053: Black London, 1895

In late January 1895 The Times reported a case at Bow Street magistrate’s court when Maude Branscombe accused Alexander Hamilton Gunn of using threats. Gunn, a railway constructor, had asked Miss Branscombe to live with him, and she had left her stage career to do that. A popular stage beauty who was possibly the most photographed woman of the 1880s, she had left Gunn’s London home when he was absent in Scotland. Gunn was bound over for twelve months despite the testimony of his “negro servant” Joseph Coleridge who had testified that the couple were most affectionate.

On 9 May 1895 The Times reported that a “negro” aged 20, named Prince Alison, charged with false pretences, had been sentenced to nine months in prison with hard labour. Apparently a West African, he had defrauded innkeepers, “lived in luxury, drove about in hansoms [cabs], and had run up a bill with one-cabman for £1 19s in fares, which he never paid”.

Some days later there were details of the Somalis who had come as living exhibits to erect huts and live in the grounds of the Crystal Palace exhibition centre in south London. 53 men, six women, and six children were to be on display all summer – along with twenty camels, six lions, and other beasts. The central nave of the glass hall had paintings, maps, tusks, a ceremonial umbrella from Nigeria and other items from travellers and the Imperial Institute.

On 9 September the Daily Telegraph had a detailed report, from the Bow Street court, where Daniel Jenkins, a Baptist minister from South Carolina, had been seeking permission for a group of child musicians to play on the streets of London and was thwarted as it was illegal for anyone under 11 years to perform for profit on the streets. The editorial said “to let loose a brass band of thirteen Negro children upon an urban population suffering from nerves is likely to create almost as many orphans as it would relieve”. The magistrate gave the Revd Jenkins one pound. Jenkins made contacts with the Baptist community, spoke at Spurgeon’s church in the Elephant and Castle district (south London), visited orphanages in nearby Stockwell and in Bristol, was reported in the Baptist and had support from Sir George Williams (who had founded the Y.M.C.A.). Jenkins and a band from his orphanage worked at the Anglo-American Exposition in London May-September 1914.

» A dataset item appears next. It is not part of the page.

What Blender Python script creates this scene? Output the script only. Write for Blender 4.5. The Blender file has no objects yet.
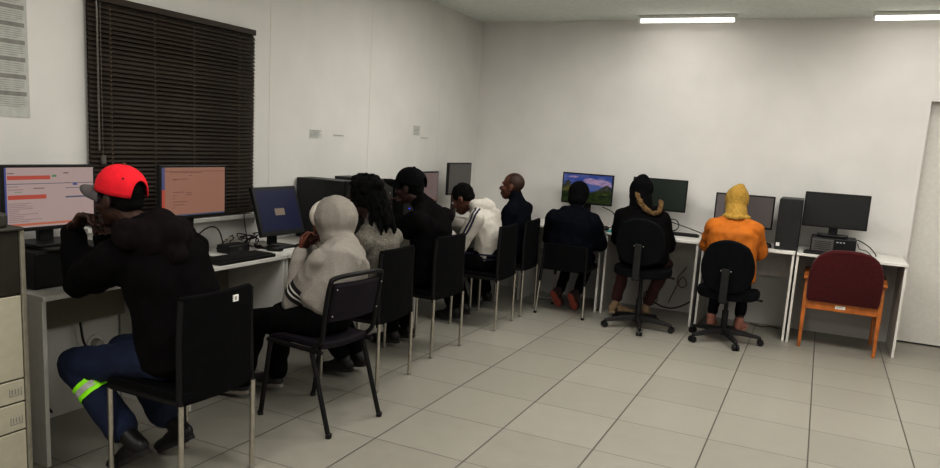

At the end of October 1895 The Times printed a letter from Paulus Moort, M.D. who wrote from 21 Queen’s Square (sic), Bloomsbury, “as a negro” and a citizen of Liberia. He was responding to criticisms of Liberia by the Bishop of Sierra Leone. Moort, ordained in New York in 1883, seems to have been born in the U.S.A. and worked in Liberia as a missionary. His name was to be listed among “self-made strong characters” named in the Journal of Negro History (Vol 8, No 1) many years later.

From early September to late November, three paramount chiefs from Bechuanaland (now: Botswana) toured Britain, visiting 44 towns: their impact has been brilliantly detailed by Neil Parsons in King Kharma, Emperor Joe and the Great White Queen: Victorian Britain through African Eyes (University of Chicago Press, 1998).